Desperto com os primeiros raios de luz de um dia de verão. Vejo no celular a previsão do tempo que mostra um dia com poucas nuvens e marcando 12ºC em El Calafate, na Patagônia Argentina, uma das cidades mais ao sul do planeta Terra. Fico na expectativa para fazer um dos passeios mais diferentes da minha viagem: ver e caminhar sobre um monte de pedras brancas e azuis, que carinhosamente passei a chamar de Sereia de Gelo.
Viro para o lado, e vejo na cama de solteiro do nosso pequeno bangalô, minha filha de 14 anos que ainda dorme toda encolhida e abraçada no aconchego do seu edredom quentinho. No dia anterior, com braços cruzados, cara fechada e bico grande, ela brigou comigo de forma birrenta porque a deixei dormindo, quando fui caminhar à beira do lago e flagrei um pescador extasiado por seu troféu, um salmão de 10 quilos e 1 metro de tamanho. O dia anterior foi extremamente cinzento, nublado e chuvoso. Quem diria que nesse novo dia, ao puxar a cortina e espiar pela janela de vidro, eu veria um céu azul e com poucas nuvens.
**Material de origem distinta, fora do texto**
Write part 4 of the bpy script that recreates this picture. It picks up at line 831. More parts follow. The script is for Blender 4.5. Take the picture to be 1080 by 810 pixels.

Sento ao lado dela na cama, afago seus cabelos, dou-lhe um beijo na testa e digo que vou fazer uma caminhada pela região. Ela, ainda curtindo o friozinho da manhã, se encolhendo, puxando e abraçando ainda mais forte seu edredom, diz que prefere ficar dormindo. “Filha, o céu está azulzinho. Está lindo.” Abrindo apenas um olho, ela me julga desconfiada. Afinal, o dia anterior tinha sido um dia totalmente escuro. Sussurrando para não acordar a mãe dela, prometo que a deixaria morder meus glúteos se o céu não estivesse azul. Ela abre um sorriso e, nesse momento, tenho certeza que ela torceu para que o dia estivesse nublado para poder me fazer cumprir a promessa.
Fazemos nossa caminhada matinal pelo parque e após apreciar um café para nos esquentar nesse friorento verão, nos preparamos para visitar o Parque Nacional de Los Glaciares, o principal ponto turístico da região. De carro, percorremos 50 quilômetros por uma estrada que lhe faz querer parar a cada curva. Entretanto, o compromisso do horário com o passeio não nos permitia desacelerar o nosso ritmo.
Chegamos bem em cima do horário agendado, sendo os últimos a subir na embarcação que nos levaria até a outra margem. O queixo praticamente arrastava pelo chão, ficamos boquiabertos com um dos cenários naturais mais surreais e diferenciados que já visitamos dos 5 continentes. Um paredão de gelo, da altura de um prédio de 15 andares e 5 quilômetros de extensão frontal. Distância que me faz lembrar dos meus treinos de corrida matinais.
Após instruções do nosso guia, seguiríamos para uma caminhada. Colocamos os grampones em nossos tênis, um artefato com travas para andar com segurança sobre o gelo. No começo da caminhada, você se “arrelia”, da mesma maneira que acontece quando você raspa com os dedos aquela textura de gelo que fica colado nas laterais do freezer da vovó. O caminho parecia um compacto e amontoado de gelo cristal triturado.
O dia estava tranquilo para os padrões locais. Muito ensolarado, use protetor solar, e ventava forte esporadicamente, não esqueça do protetor solar, é sério. Fizemos uma caminhada de duas horas com várias paradas para fotos e mais curiosidades.
Durante o caminho, era difícil não observar os pequenos córregos de água potável que deslizavam por labirintos subterrâneos que mais pareciam um parque aquático com toboáguas. Dava até vontade de se aventurar pelas galerias.
O som emitido pelas geleiras lembrava aqueles relâmpagos que rasgam o céu. Os gritos das geleiras eram contínuos e encantadores, fazendo com que eu me sentisse nas fábulas do marujo hipnotizado pelo canto da sereia.
Despertado pelo guia, ele informa que esses sons são gerados pelas movimentações e atritos entre os gigantescos blocos de gelo. Blocos que se movem três metros por dia. Blocos que se formam nas Cordilheiras dos Andes, percorrem 25 km por décadas até chegar na frente da geleira e finalmente chegar sua vez de se desprender da manada e seguir seu rumo sozinho pelo restante da sua vida.
O Glaciar Perito Moreno marcou a primeira semana do meu ano sabático. Identifiquei-me quase que instantaneamente com aquele bloco de gelo que abandonou o aglomerado de gelos corporativos para se aventurar pelo mundo.
Toda aquela cantoria do glaciar, produzida de forma tão harmônica, está registrado em minha memória, assim como um marujo apaixonado pela sua sereia, de gelo.